I know Chan Gailey just re-upped for a long-term deal, but is that truly indicative of his job security? As a follow-up question, what is the reaction to his decision to hand over most of the playcalling responsibility?
Nathan: As for job security? Gailey isn’t going anywhere, he goes to bowl games, the team competes, he wins some big games from time to time and his players for the most part stay out of trouble and in class. You have to remember that two the schools Tech most closely resembles are MIT and CalTech, and while athletics are a big part of the Institute’s tradition, somebody like O’Leary was almost “edgy” for us in a way. Gailey is nice and safe, and while he’s a bit boring (and 7-5 every year is monotonous), he’s someone “The Hill” seems very comfortable with.

Pointing with the best of them, seven times a year.

Jeff: Most fans seem very pleased with OC Patrick Nix taking over playcalling, largely because that’s helped free Gailey’s time to recruit. Nix has done well as the QB coach, has experience winning (he QB’d an undefeated season at Auburn), and seems more willing to open up the offense than Gailey was.

Allright lads, hit me with a prediction.
Jeff: The Georgia Tech offense leans heavily on Calvin Johnson, lining him up at QB for at least 3 plays including a TD pass and two sprints out of the backfield. Reggie throws 2 TDs, 1 INT. Notre Dame disrupts Tech on offense, limiting the rush, but is also disrupted itself. Quinn throws for 3 TDs. I’m saying Tech 38 – Irish 27.

Nathan: 24-21 Tech with my gold and white colored glasses on. Oh, did I mention we are busting out the navy blue jerseys from the 1990 national championship team? Should be quite a scene.

Oh, by the way, you left your gold and white glasses at the office. They're quite fetching.

From my research, the two most famous GT alumni are Jimmy Carter and Jeff Foxworthy. Is there anyone that I missed that you can actually be proud of?
Nathan: Many “famous” GT alumni won’t be known much in the realm of common public knowledge, mostly due to the fields they are in (quick, name a famous M.I.T alumn either). GT has had more astronauts than any other D1 university (actually, might be more than any other US school period), so that gets us cool points. John Young commanded the first ever space shuttle, and Richard Truly was the head of NASA, for example.

Suck it Michigan, you also-rans!

So... is it true what they say about Georgia Tech women? Are they really as homely as they're made out to be, or is this a misperception?
Jeff: The consensus opinion of me and my buddies is, GT has a fairly normal percentage of pretty hot girls. The problem is, it’s a percentage of a very small number. Tech has around 11,000 undergrads, only about 33% women. By no means is Tech a hotbed of beauties like Ole Miss or UGA, but we’ve got our fair share of bangable Southern belles.
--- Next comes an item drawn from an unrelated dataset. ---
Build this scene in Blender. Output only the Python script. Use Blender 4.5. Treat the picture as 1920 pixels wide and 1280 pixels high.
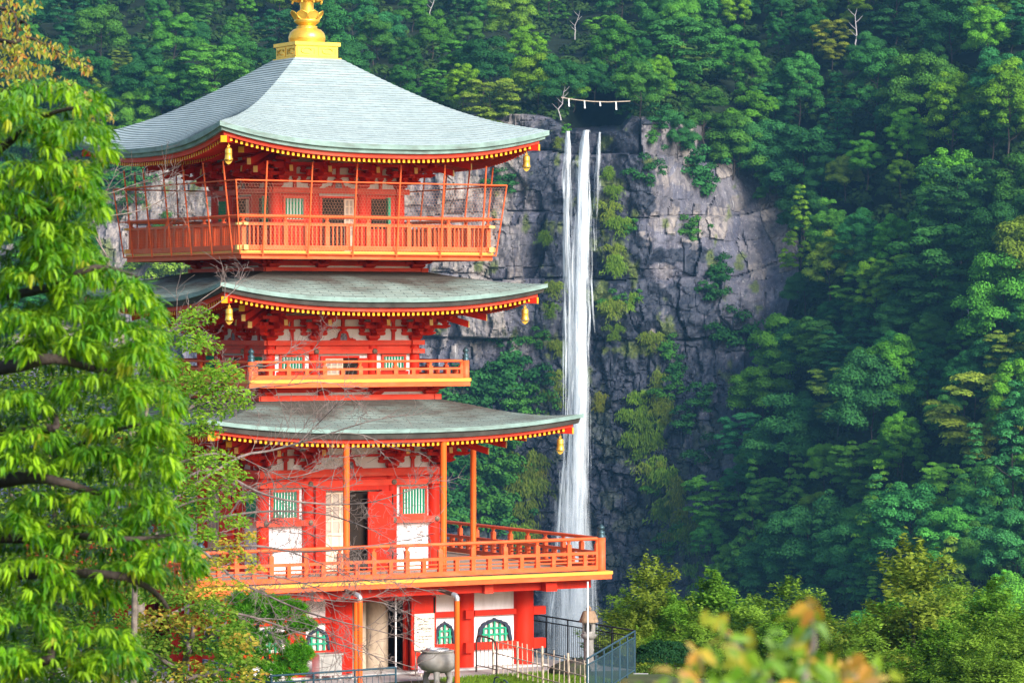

Nathan: Um yeah, it’s true. Even worse, there aren’t many of them and they are far too smart to fall for what most college guys are offering. God bless places like Agnes Scott, they got me through school (and I might have made a trip or two to Athens, but I’m not proud to admit it).

Got the hots for ultrageek Sandra Bullock in Love Potion No. 9? Well, here's a college brochure, my friend.

So, do Cumberland University alumni still hold a grudge against you?
Nathan: Best line from that game (222-0) was “you dropped it, you pick it up” from one Cumberland player to another after a fumble. Heisman was the Spurrier of his day, he LOVED to run the score up. Think about that the next time they talk about the character and sportsmanship of the players receiving the trophy given in his name.

Thanks, fellas! Good luck this year!